Each entry in the listing below should be restated word for word.

**Raw records:**
□ □ □ □ □ □ □

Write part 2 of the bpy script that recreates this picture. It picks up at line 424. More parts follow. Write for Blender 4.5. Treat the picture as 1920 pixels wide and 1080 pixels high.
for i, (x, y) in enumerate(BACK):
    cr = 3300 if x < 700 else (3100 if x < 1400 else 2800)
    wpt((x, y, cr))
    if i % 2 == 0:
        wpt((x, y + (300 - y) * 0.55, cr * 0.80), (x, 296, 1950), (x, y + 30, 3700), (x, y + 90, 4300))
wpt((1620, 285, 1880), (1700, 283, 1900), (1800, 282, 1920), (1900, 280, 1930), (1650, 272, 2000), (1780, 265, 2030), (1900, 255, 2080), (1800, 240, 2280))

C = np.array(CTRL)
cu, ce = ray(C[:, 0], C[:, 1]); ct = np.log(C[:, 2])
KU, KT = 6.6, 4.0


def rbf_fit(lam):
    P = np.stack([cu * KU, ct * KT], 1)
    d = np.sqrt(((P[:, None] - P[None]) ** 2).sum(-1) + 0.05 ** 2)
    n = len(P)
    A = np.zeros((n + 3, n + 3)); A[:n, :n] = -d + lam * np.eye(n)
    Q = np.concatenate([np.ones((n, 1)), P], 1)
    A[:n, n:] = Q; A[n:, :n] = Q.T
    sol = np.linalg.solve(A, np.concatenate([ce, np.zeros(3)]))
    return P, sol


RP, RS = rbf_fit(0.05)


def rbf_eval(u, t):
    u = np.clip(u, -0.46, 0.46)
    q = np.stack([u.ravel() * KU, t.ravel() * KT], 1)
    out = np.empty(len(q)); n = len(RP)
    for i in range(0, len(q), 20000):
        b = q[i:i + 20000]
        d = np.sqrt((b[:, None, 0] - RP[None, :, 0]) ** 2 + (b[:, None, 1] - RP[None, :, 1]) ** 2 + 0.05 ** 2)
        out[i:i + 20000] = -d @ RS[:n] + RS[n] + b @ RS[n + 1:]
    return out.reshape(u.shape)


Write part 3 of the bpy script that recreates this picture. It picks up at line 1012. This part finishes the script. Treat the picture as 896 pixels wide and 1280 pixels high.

□ □ □ □ □ □ □

**Written solution:**
Write part 2 of the bpy script that recreates this picture. It picks up at line 424. More parts follow. Write for Blender 4.5. Treat the picture as 1920 pixels wide and 1080 pixels high.
for i, (x, y) in enumerate(BACK):
    cr = 3300 if x < 700 else (3100 if x < 1400 else 2800)
    wpt((x, y, cr))
    if i % 2 == 0:
        wpt((x, y + (300 - y) * 0.55, cr * 0.80), (x, 296, 1950), (x, y + 30, 3700), (x, y + 90, 4300))
wpt((1620, 285, 1880), (1700, 283, 1900), (1800, 282, 1920), (1900, 280, 1930), (1650, 272, 2000), (1780, 265, 2030), (1900, 255, 2080), (1800, 240, 2280))

C = np.array(CTRL)
cu, ce = ray(C[:, 0], C[:, 1]); ct = np.log(C[:, 2])
KU, KT = 6.6, 4.0


def rbf_fit(lam):
    P = np.stack([cu * KU, ct * KT], 1)
    d = np.sqrt(((P[:, None] - P[None]) ** 2).sum(-1) + 0.05 ** 2)
    n = len(P)
    A = np.zeros((n + 3, n + 3)); A[:n, :n] = -d + lam * np.eye(n)
    Q = np.concatenate([np.ones((n, 1)), P], 1)
    A[:n, n:] = Q; A[n:, :n] = Q.T
    sol = np.linalg.solve(A, np.concatenate([ce, np.zeros(3)]))
    return P, sol


RP, RS = rbf_fit(0.05)


def rbf_eval(u, t):
    u = np.clip(u, -0.46, 0.46)
    q = np.stack([u.ravel() * KU, t.ravel() * KT], 1)
    out = np.empty(len(q)); n = len(RP)
    for i in range(0, len(q), 20000):
        b = q[i:i + 20000]
        d = np.sqrt((b[:, None, 0] - RP[None, :, 0]) ** 2 + (b[:, None, 1] - RP[None, :, 1]) ** 2 + 0.05 ** 2)
        out[i:i + 20000] = -d @ RS[:n] + RS[n] + b @ RS[n + 1:]
    return out.reshape(u.shape)


Write part 3 of the bpy script that recreates this picture. It picks up at line 1012. This part finishes the script. Treat the picture as 896 pixels wide and 1280 pixels high.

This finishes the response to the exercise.